Nato a Napoli nel 1921 da una famiglia aristocratica, Giuseppe Patroni Griffi ha attraversato da protagonista oltre mezzo secolo di scena artistica italiana, scrivendo romanzi e racconti, sceneggiature per il cinema e testi teatrali, dirigendo film, spettacoli e opere liriche. Tuttavia, dopo la morte avvenuta a Roma nel 2005, la sua opera e la sua figura sembrano essere scivolate nell’oblio: i suoi libri sono scomparsi dai cataloghi delle case editrici, i suoi film occupano poco spazio nei manuali di storia del cinema, i suoi testi teatrali di rado vengono riportati sulle scene malgrado la loro modernità stilistica e formale, le sue regie liriche non sembrano più attrarre l’attenzione di alcuno. Non è il primo artista a essere dimenticato, forse la sua estrema versatilità, l’inesauribile curiosità e il successo costante che hanno accompagnato le sue prove d’autore restano tuttora un problema per una ricerca critica che tende di frequente a porre etichette, liquidando un itinerario artistico con vaghe accuse di estetismo. Malgrado ciò, rimane vivissima nello spirito di chi i testi di Patroni Griffi li ha frequentati la sensazione di essere di fronte al compagno di avventure di un Jean Genet o di un Tennessee Williams, capace di infondere quel complesso di inquietudini esistenziali e morali tipiche di un’epoca di transizione e quindi così pertinenti anche per il nostro tempo. È in un suo romanzo della piena maturità, La morte della bellezza del 1987, che confluiscono le due immagini di bellezza a cui accennavo al principio, quella bramosa del Girotti di Ossessione e quella aspra del Mele de Il mare.

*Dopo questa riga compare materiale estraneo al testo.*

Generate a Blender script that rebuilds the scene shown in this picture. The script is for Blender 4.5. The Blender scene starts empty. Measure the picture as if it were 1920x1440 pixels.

Ambientato nella Napoli sconvolta dalla guerra, La morte della bellezza racconta la vicenda di due anime inquiete destinate a trovarsi, a perdersi e a desiderarsi. Lilandt è italo – tedesco, vive appartato in una grande villa in sfacelo che ha ereditato alla morte dei genitori, si mantiene insegnando. Eugenio è un adolescente napoletano immerso nella vita sregolata di una città sottoposta ai bombardamenti e alle conseguenze atroci che la guerra ha comportato. In un contesto quasi spettrale, i due si incontrano e si amano con furia, tra una tragica vivacità da fine del mondo e un dramma operistico tenero e brutale a un tempo, per mezzo di una lingua ricchissima di espressioni dotte e inflessioni dialettali, carica dell’inatteso immaginario di una violenta sensualità. Una lingua lirica e prosaica che condotta fino agli spasimi più estremi è capace di riconsegnare al lettore due immagini di bellezza descritte da Patroni Griffi attraverso una dolorosa visione retrospettiva rischiarata dalla luce malinconica della memoria.